Saturday, July 21, 2012

How Well Do You Really Know Your Clients?

Jack had an excellent relationship with his client Bill—or so he thought. The two had worked together on various projects for almost a decade, becoming friends in the process. Jack regularly took Bill on hunting and fishing trips. Their families got together every summer for a big cookout at Jack's mountain cabin.

Jack naturally assumed his environmental engineering firm would be awarded the upcoming contract for reclamation of the Willow Creek mining site, Bill's biggest project yet. Although Bill had used other firms, Jack's firm always did the larger projects. And work on the last big reclamation project had seemingly gone well, by all accounts.
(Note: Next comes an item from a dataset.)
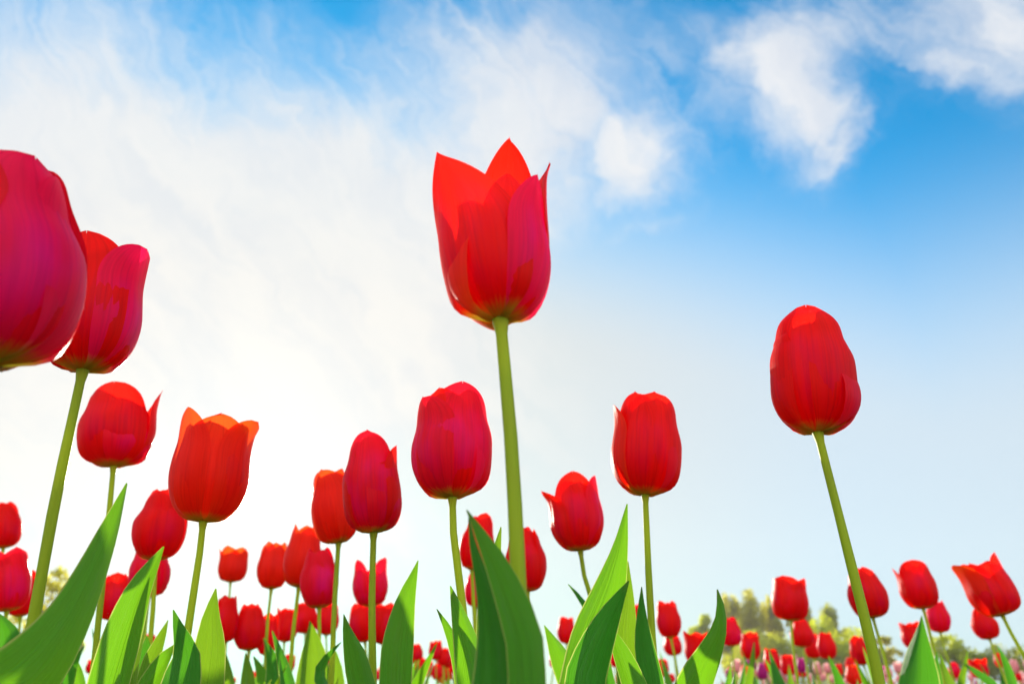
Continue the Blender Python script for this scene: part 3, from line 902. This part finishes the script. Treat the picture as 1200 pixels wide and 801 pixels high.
# ------------------------------------------------------------------ the big blades in front
leaf('B', [(-15, 850, 100), (45, 790, 80), (85, 732, 52), (110, 680, 36), (133, 620, 21), (149, 566, 2)], 0.3, 'leaf', 0.30, 0.75, 0.36, 0.10, dd=0.05)
leaf('C', [(122, 830, 46), (132, 790, 46), (147, 740, 42), (165, 690, 28), (180, 662, 15), (192, 640, 1.5)], 0.5, 'leaf', -0.5, 0.3, 0.55)
leaf('C', [(150, 830, 16), (158, 780, 14), (168, 730, 12), (176, 690, 6), (180, 672, 1)], 0.52, 'leaf_bright', 0.7, 0.9, 0.3)
leaf('D', [(205, 840, 48), (210, 800, 46), (217, 766, 30), (209, 738, 14), (203, 714, 1.5)], 0.44, 'leaf_dark', 0.2, -0.3, 0.3)
leaf('D', [(238, 840, 46), (241, 800, 44), (247, 757, 35), (248, 722, 20), (253, 689, 1.5)], 0.47, 'leaf_bright', -0.3, 0.2, 0.3)
leaf('E', [(168, 830, 22), (177, 780, 20), (190, 746, 10), (197, 726, 1)], 0.6, 'leaf_bright', 0.3, 0.5, 0.3)
leaf('E', [(168, 830, 26), (182, 795, 22), (197, 768, 13), (206, 754, 1.5)], 0.58, 'leaf', 0.5, 0.7, 0.4)
leaf('BB2', [(290, 840, 18), (291, 800, 17), (290, 782, 11), (288, 764, 1)], 0.9, 'leaf_bright', 0.1, 0.2, 0.3)
leaf('H', [(345, 840, 20), (338, 792, 15), (328, 760, 8), (319, 738, 1)], 0.8, 'leaf_dark', 0.5, 0.8, 0.3)
leaf('J', [(366, 840, 44), (366, 800, 42), (366, 765, 28), (365, 742, 12), (363, 727, 1)], 0.75, 'leaf_bright', 0.15, -0.2, 0.5)
leaf('K', [(392, 830, 12), (376, 790, 14), (384, 770, 8), (400, 752, 1)], 0.66, 'leaf_dark', 0.6, 0.9, 0.3)
leaf('L', [(438, 840, 30), (426, 795, 30), (419, 765, 25), (410, 742, 13), (403, 719, 1)], 0.48, 'leaf', -0.6, 0.5, 0.6)
leaf('L', [(462, 850, 38), (463, 800, 38), (466, 752, 37), (475, 703, 23), (484, 675, 10), (490, 656, 1)], 0.46, 'leaf', 0.2, -0.2, 0.22)
leaf('L', [(444, 840, 22), (436, 808, 24), (420, 796, 16), (404, 806, 2)], 0.55, 'leaf_bright', 0.3, 0.6, 0.4)
leaf('O', [(552, 850, 24), (546, 800, 21), (536, 758, 16), (523, 731, 8), (512, 713, 1)], 0.4, 'leaf', 0.2, 0.5, 0.4)
leaf('O', [(566, 850, 40), (560, 795, 40), (550, 748, 30), (538, 712, 15), (528, 686, 1.5)], 0.37, 'leaf', -0.7, 0.6, 0.6, 0.08)
leaf('O', [(580, 850, 40), (574, 780, 34), (572, 720, 28), (578, 665, 17), (587, 617, 1.5)], 0.42, 'leaf_bright', 0.2, -0.3, 0.35)
leaf('P', [(585, 860, 70), (580, 800, 52), (578, 745, 36), (568, 690, 20), (555, 640, 9), (549, 606, 1)], 0.229, 'leaf_dark', 0.35, 0.1, 0.4)
leaf('P', [(622, 860, 50), (620, 801, 46), (618, 755, 46), (603, 706, 40), (581, 656, 26), (563, 624, 13), (547, 597, 1.5)], 0.221, 'leaf', -0.2, 0.35, 0.40, 0.12)
leaf('T', [(690, 850, 30), (672, 795, 28), (660, 768, 24), (648, 748, 12), (638, 732, 1)], 0.55, 'leaf', 0.3, 0.6, 0.5)
leaf('T', [(715, 800, 14), (700, 735, 10), (682, 702, 6), (666, 684, 1)], 0.58, 'leaf_dark', 0.4, 0.7, 0.3)
leaf('U', [(674, 860, 54), (683, 801, 54), (697, 745, 52), (716, 690, 38), (728, 640, 18), (735, 590, 1.5)], 0.42, 'leaf', -0.45, 0.2, 0.62, 0.06)
leaf('U', [(694, 860, 52), (687, 801, 50), (700, 757, 40), (717, 718, 24), (737, 680, 1.5)], 0.412, 'leaf_dark', 0.2, 0.3, 0.3)
leaf('U', [(748, 850, 34), (742, 790, 34), (737, 745, 26), (738, 700, 12), (736, 657, 1)], 0.47, 'leaf_bright', 0.2, 0.4, 0.3)
leaf('U', [(770, 850, 34), (764, 800, 30), (755, 752, 22), (752, 716, 10), (752, 687, 1)], 0.46, 'leaf_dark', 0.5, 0.1, 0.35)
leaf('U', [(758, 850, 34), (742, 795, 28), (726, 757, 18), (714, 732, 2)], 0.44, 'leaf', -0.3, 0.3, 0.4)
leaf('U', [(812, 850, 48), (823, 801, 42), (838, 763, 27), (847, 732, 15), (846, 708, 8), (841, 690, 1.5)], 0.48, 'leaf', 0.2, 0.9, 0.4)
leaf('Y', [(1072, 850, 48), (1076, 801, 45), (1077, 765, 29), (1079, 742, 13), (1080, 721, 1)], 0.9, 'leaf_dark', -0.3, -0.1, 0.6)
leaf('CC', [(1124, 850, 9), (1127, 800, 8), (1131, 780, 5), (1134, 762, 1)], 1.4, 'leaf_bright', 0.2, 0.3, 0.3)
leaf('CC', [(1185, 850, 14), (1168, 806, 11), (1148, 789, 8), (1128, 776, 1)], 1.4, 'leaf_dark', 0.3, 0.5, 0.3)
leaf('CC', [(1200, 850, 13), (1189, 806, 11), (1180, 778, 8), (1169, 756, 1)], 1.45, 'leaf_dark', 0.2, 0.4, 0.3)
leaf('F2', [(70, 840, 20), (79, 800, 18), (88, 775, 10), (99, 756, 1)], 0.95, 'leaf_dark', 0.3, 0.5, 0.3)
leaf('F2', [(96, 840, 16), (94, 800, 14), (90, 780, 9), (84, 764, 1)], 0.97, 'leaf', 0.3, 0.5, 0.3)
leaf('E', [(150, 840, 44), (161, 800, 36), (169, 770, 20), (172, 744, 1)], 0.62, 'leaf_dark', 0.1, -0.2, 0.4)
leaf('BD', [(318, 840, 28), (324, 800, 24), (319, 770, 13), (309, 747, 1)], 0.95, 'leaf_dark', 0.5, 0.2, 0.4)
leaf('BA', [(270, 840, 22), (267, 800, 18), (265, 778, 10), (262, 757, 1)], 0.95, 'leaf_bright', 0.1, 0.4, 0.3)
leaf('BC', [(306, 840, 20), (310, 800, 16), (304, 782, 9), (297, 768, 1)], 1.0, 'leaf', 0.4, 0.2, 0.3)
leaf('N', [(398, 840, 20), (396, 800, 18), (394, 775, 11), (388, 752, 1)], 0.9, 'leaf_bright', 0.1, 0.4, 0.3)
leaf('EE', [(800, 840, 15), (806, 800, 12), (813, 782, 7), (822, 766, 1)], 1.0, 'leaf_bright', 0.3, 0.4, 0.3)
leaf('MM', [(985, 840, 15), (986, 805, 12), (979, 785, 7), (971, 768, 1)], 1.3, 'leaf_dark', 0.3, 0.4, 0.3)
leaf('II', [(918, 840, 12), (913, 805, 10), (906, 788, 6), (897, 772, 1)], 1.4, 'leaf', 0.3, 0.4, 0.3)
leaf('HH', [(872, 840, 12), (878, 800, 9), (882, 775, 6), (884, 752, 1)], 1.2, 'leaf_bright', 0.3, 0.4, 0.3)
leaf('CA', [(484, 830, 8), (486, 800, 7), (489, 785, 4), (491, 772, 1)], 1.3, 'leaf_bright', 0.3, 0.4, 0.3)
leaf('ZB', [(-4, 850, 60), (6, 800, 56), (14, 762, 36), (10, 736, 18), (-6, 716, 3)], 0.8, 'leaf_dark', -0.3, 0.5, 0.5)
leaf('ZB', [(30, 850, 30), (22, 800, 34), (14, 770, 26), (-4, 755, 8)], 0.82, 'leaf', 0.3, 0.7, 0.4)


# ------------------------------------------------------------------ the far bed: whole small tulips, one object each
def far_mesh(name, petal_mat, rnd, hgt, H, Rad):
    verts, faces, uvs, fm = [], [], [], []

    def add(v, f, uv, k):
        o = len(verts)
        verts.extend(v)
        faces.extend([tuple(i + o for i in q) for q in f])
        uvs.extend(uv)
        fm.extend([k] * len(f))
    lean = Vector((rnd.uniform(-.05, .05), rnd.uniform(-.05, .05), 0))
    top = Vector((0, 0, hgt)) + lean
    p, _ = spline([(0, 0, -.01), Vector((0, 0, hgt * .5)) + lean * .3, top], 6)
    v, f = tube(p, [0.0042, 0.004, 0.0038, 0.0036, 0.0033, 0.003, 0.003], 5)
    add(v, f, [(0.5, 0.5)] * len(v), 0)
    axis = (top - p[-2]).normalized()
    a = axis.orthogonal().normalized()
    b = axis.cross(a)
    for q in default_petals(rnd, rnd.uniform(.45, .85)):
        t = R(q['phi'])
        add(*petal_grid(top, axis, a * math.cos(t) + b * math.sin(t), -a * math.sin(t) + b * math.cos(t), H, Rad, q, 5, 8), 1)
    for k in range(3):
        t = rnd.uniform(0, 6.283)
        d = Vector((math.cos(t), math.sin(t), 0))
        z = hgt * rnd.uniform(.68, .93)
        add(*leaf_grid([Vector((0, 0, 0)), d * .03 + UP * z * .45, d * .06 + UP * z * .8, d * .1 + UP * z], [.018, .034, .026, .001], rnd.uniform(-.6, .6), .35, .05, 4, 7, None, 0, side=d), 2)
    o = mesh_obj(name, verts, faces, None, None, uvs, None, [M['stem'], petal_mat, M[rnd.choice(['leaf', 'leaf_bright'])]], fm)
    return o


def far_bed(name, petal_mats, spots, label, group, hmin, hmax, H, seed):
    rnd = random.Random(seed)
    protos = [far_mesh(name, petal_mats[k % len(petal_mats)], rnd, 0.36, H * rnd.uniform(.92, 1.08), H * .36 * rnd.uniform(.9, 1.1)) for k in range(8)]
    for i, (x, y) in enumerate(spots):
        o = protos[i] if i < len(protos) else protos[i % len(protos)].copy()
        if i >= len(protos):
            COL.objects.link(o)
        o.location = (x, y, 0)
        o.rotation_euler = (0, 0, rnd.uniform(0, 6.283))
        s = rnd.uniform(hmin, hmax) / 0.36
        o.scale = (rnd.uniform(.95, 1.05),) * 2 + (s,)
        tag(o, label, 'tulip', group)


rnd = random.Random(11)
red, pink = [], []
for k in range(24):
    d = rnd.uniform(2.7, 4.2)
    h = ray(rnd.uniform(462, 560), 800)
    red.append((h.x / h.y * d, d))
while len(red) < 138:
    d = 2.4 + 4.5 * rnd.random() ** 1.2
    px = rnd.uniform(-20, 1215)
    h = ray(px, 800)
    if px > 830 and rnd.random() < 0.75:
        continue
    red.append((h.x / h.y * d, d))
while len(pink) < 98:
    d = 3.4 + 5.5 * rnd.random()
    px = rnd.uniform(835, 1210)
    h = ray(px, 800)
    pink.append((h.x / h.y * d, d))
far_bed('tulip', [M['petal'], M['petal'], M['petal_rose'], M['petal']], red, 'tiny red tulip of the dense far bed along the horizon', 'tiny red tulips of the far bed', 0.325, 0.39, 0.058, 21)
far_bed('tulip', [M['petal_pink'], M['petal_pink'], M['petal_pink'], M['petal_magenta']], pink, 'tiny pink tulip of the far bed below the right-hand trees', 'tiny pink tulips of the far bed', 0.325, 0.385, 0.055, 22)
Yet Bill awarded the Willow Creek contract to another firm, one with relatively little experience working with him. Jack was stunned. When he asked Bill for an explanation, he was told that the other firm had proposed a better approach, addressing some lingering shortcomings in the way Jack's firm had served their best client.

"Why didn't you tell me about these issues?" Jack queried.

"You never asked. They did," responded Bill.

Jack made the mistake that commonly plagues A/E firms in their client relationships—he assumed too much. He let his friendship with Bill obscure the fact that the business relationship was suffering from neglect. Because Jack's firm had been the favored consultant for so long, he spent little time probing how they might do better. He assumed they were doing well enough. 

What about your clients? Do you really understand what they want? Or do you merely assume they want more of the same?

Based on my informal survey of hundreds of attendees at my workshops and conference sessions over the years, it's apparent that fewer than one in four firms formally solicit regular feedback from their clients. Perhaps the others are getting the needed feedback informally. But there's plenty of anecdotal evidence that too often they are assuming they know what their clients want instead of asking.

I strongly advocate what I call benchmarking service expectations at the start of every project. Doing this step would prevent many of the service delivery problems that commonly occur in our business. It's quite simple, really, just asking clients how they'd like the working relationship structured.

You might be surprised what you learn. I've done numerous client interviews, workshops, and partnering sessions where assumptions about what clients wanted were revealed to be inadequate or mistaken. In many cases, the A/E firm and client had a long-term relationship where you'd think they knew each other well. But concerns, frustrations, and misunderstandings came to light simply because I asked questions the firm never had.

What should you know about your clients? Two essential insights come to mind:

You should understand both the client's requirements and expectations. Requirements include project details that you would expect to find in a contract or work order—scope, schedule, budget, compliance with codes and regulations, etc. These are tangible, objective, impersonal, and usually readily evident. 

Expectations are what the client wants but may not articulate. They relate to how the client wants to be served and how the project should meet personal needs. These are intangible, subjective, personal, and often unknown to the A/E firm because no one sought to know. 

You should understand the business drivers behind the project. There is often a strong connection between business (or "strategic") needs and personal needs because the client, like you, must achieve certain business outcomes to meet the expectations of his or her job. Yet technical professionals are often content to simply focus on technical issues without addressing the need to solve business problems.

This was the circumstance in the true story I opened this post with. Bill was under increasing pressure to meet business objectives, in part due to new leadership in his division. He had communicated this to Jack, but the narrow technical orientation of Jack's project team caused them to miss the human element attached to the project. And Jack let his friendship substitute for giving appropriate attention to how the business aspects of the project really impacted Bill personally.

How well you know your client is not measured by rapport or longevity or nonbusiness interaction. It's determined by how well you can view the project through the client's eyes and understand the motivations that truly define project success. Too many technical professionals rely on their own vision of the project, assuming they know what the client wants without really asking. 

It can be a big mistake. Just ask Jack.